→ **Entries with scene source code**:

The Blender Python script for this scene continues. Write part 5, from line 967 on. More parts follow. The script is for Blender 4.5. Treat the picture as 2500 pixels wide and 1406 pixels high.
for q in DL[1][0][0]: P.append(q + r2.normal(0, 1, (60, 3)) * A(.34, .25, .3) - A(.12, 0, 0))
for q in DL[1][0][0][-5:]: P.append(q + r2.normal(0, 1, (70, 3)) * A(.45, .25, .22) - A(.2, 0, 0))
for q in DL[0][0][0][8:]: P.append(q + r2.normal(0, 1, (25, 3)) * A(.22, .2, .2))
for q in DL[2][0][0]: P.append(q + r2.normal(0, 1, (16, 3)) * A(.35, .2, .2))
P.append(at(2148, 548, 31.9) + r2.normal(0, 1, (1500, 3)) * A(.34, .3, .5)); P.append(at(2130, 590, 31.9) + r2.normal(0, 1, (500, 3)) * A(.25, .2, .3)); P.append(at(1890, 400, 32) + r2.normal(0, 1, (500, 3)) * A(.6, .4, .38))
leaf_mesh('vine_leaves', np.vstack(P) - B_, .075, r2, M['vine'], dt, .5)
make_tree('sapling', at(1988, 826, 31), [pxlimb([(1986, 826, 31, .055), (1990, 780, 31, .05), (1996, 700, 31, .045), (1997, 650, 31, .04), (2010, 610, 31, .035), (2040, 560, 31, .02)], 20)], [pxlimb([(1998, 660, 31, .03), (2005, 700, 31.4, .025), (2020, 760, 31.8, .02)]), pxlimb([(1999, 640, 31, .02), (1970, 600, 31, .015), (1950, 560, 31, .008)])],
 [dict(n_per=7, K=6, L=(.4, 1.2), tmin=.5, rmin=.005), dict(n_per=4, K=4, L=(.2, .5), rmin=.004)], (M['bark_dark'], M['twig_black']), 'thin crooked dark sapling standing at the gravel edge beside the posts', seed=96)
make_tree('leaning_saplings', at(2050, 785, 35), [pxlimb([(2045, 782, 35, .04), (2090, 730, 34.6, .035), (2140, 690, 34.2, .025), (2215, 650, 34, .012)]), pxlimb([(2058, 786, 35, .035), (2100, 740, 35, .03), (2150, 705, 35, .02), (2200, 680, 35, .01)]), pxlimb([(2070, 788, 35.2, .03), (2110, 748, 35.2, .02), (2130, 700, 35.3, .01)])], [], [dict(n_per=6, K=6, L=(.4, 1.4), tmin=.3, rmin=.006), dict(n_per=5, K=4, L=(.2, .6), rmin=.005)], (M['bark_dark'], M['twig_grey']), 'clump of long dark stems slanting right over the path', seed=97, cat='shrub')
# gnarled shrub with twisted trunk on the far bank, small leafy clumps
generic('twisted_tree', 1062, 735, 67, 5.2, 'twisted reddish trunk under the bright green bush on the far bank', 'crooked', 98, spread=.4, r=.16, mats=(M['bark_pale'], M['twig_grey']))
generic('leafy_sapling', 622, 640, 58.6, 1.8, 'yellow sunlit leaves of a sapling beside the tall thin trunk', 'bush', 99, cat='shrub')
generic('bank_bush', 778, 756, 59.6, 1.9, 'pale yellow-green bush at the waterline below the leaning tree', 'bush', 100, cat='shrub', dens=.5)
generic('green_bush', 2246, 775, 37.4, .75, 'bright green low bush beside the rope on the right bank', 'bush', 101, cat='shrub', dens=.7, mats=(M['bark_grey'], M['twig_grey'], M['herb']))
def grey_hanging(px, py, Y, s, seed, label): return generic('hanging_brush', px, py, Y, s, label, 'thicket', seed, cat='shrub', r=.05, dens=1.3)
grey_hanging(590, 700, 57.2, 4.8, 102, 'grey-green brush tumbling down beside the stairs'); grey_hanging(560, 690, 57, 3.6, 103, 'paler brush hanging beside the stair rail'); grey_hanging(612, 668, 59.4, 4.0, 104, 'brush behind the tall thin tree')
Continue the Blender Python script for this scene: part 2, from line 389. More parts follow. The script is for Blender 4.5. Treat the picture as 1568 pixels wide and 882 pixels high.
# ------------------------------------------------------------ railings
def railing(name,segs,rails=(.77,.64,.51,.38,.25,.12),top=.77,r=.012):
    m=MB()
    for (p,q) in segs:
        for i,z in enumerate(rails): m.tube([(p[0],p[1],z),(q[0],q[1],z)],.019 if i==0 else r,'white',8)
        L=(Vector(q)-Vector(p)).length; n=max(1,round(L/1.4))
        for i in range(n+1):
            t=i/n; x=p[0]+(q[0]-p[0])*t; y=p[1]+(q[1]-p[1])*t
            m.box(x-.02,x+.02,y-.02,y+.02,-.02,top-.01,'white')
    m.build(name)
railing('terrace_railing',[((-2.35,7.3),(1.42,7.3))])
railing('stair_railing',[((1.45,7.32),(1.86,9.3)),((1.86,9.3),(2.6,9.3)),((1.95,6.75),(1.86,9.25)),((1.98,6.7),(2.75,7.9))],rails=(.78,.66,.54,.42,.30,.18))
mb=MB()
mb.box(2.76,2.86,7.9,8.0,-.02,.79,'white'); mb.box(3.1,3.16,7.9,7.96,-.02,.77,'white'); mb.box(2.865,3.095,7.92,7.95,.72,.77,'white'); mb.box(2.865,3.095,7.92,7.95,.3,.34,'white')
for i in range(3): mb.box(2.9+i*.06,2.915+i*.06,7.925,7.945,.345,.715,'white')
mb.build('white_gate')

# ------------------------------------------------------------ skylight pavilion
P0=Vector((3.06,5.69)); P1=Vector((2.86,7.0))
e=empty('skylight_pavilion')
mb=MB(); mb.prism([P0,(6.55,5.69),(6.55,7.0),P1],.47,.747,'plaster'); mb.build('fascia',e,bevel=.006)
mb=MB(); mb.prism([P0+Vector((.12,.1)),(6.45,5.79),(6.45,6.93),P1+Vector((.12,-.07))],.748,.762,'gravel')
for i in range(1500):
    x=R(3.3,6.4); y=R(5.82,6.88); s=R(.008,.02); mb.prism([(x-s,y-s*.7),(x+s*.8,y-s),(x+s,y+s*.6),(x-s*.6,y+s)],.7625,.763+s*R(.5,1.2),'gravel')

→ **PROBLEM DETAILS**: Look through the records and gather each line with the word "Treat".

→ **ANSWER TO THE PROBLEM**:
The Blender Python script for this scene continues. Write part 5, from line 967 on. More parts follow. The script is for Blender 4.5. Treat the picture as 2500 pixels wide and 1406 pixels high.
Continue the Blender Python script for this scene: part 2, from line 389. More parts follow. The script is for Blender 4.5. Treat the picture as 1568 pixels wide and 882 pixels high.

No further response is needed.